The March 16 letter [“Eliminating Iranian resistance to Greater Israel“] is an attempt to continue a failing depiction of conflict in the Middle East and evade the truth about Palestinian responsibility. The writer continues the use of words (colonial, genocide, crimes against humanity, apartheid, expansionist policy, regional supremacy) as though they are settled and valid. They are not. Demonizing doesn’t work. Israel has flaws, its history is complicated, and its leader is certainly not a paragon of honesty or virtue, but the attitudes that are attributed to Israel are simply wrong.

There is no goal of “regional supremacy.” The only goal of the Israeli nation is to live in peace and be free of fear of attack. It is a matter of survival. That is why it traded land for peace with Egypt and vacated the Sinai.

It seems that the people who wrap themselves in the cause of the Palestinians can never accept responsibility for prolonging the conflict or for inflaming it. No one in Gaza had any reason to fear Israeli attack on October 6, 2023. That changed when Hamas, supported by Iran and the residents of Gaza, chose to brutally attack Israel on October 7. Everything that occurred since then is the result of that attack.

The current conflict is the result of decades of clearly expressed Iranian intentions to destroy Israel and its ongoing support of Hezbollah and Hamas to continue to attack Israeli civilians. This conflict is terrible and should not be taking place but Iran is not an innocent victim.

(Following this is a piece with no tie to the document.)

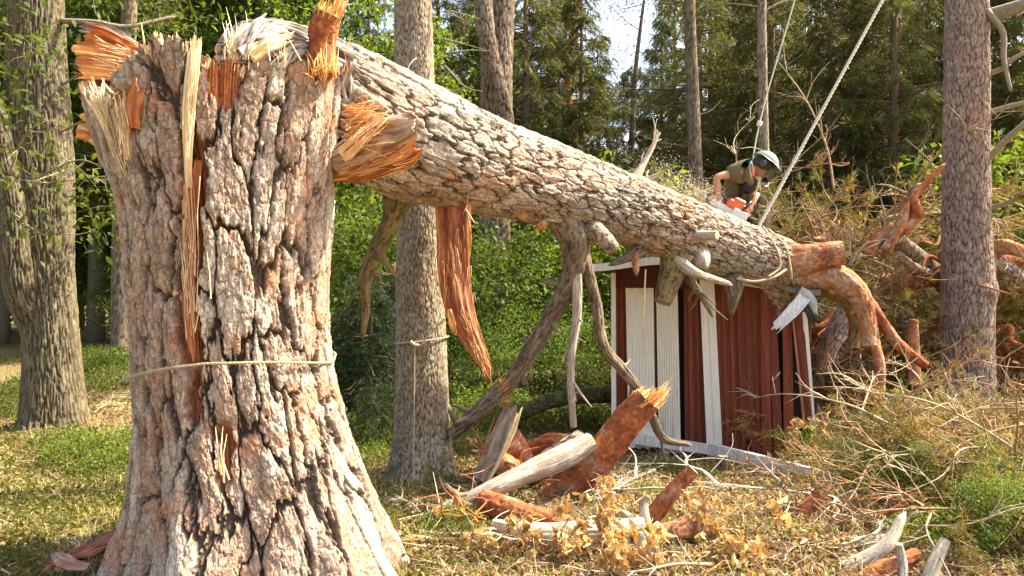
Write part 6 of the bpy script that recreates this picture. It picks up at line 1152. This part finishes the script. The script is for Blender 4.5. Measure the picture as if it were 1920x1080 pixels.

If Iran is non-nuclear it is certainly not for a lack of trying. It is also laughable to assign any credibility to Ali Khamenei’s statement that they will not be nuclear because nuclear weapons are contrary to Islamic principles. I would think that murdering thousands of his fellow Iranians would also be against Islamic principles but it seems he found a way around that as well. If a leader keeps saying he wants to destroy you, you should believe it and respond appropriately. Let’s be objective, people. It takes courage but it works.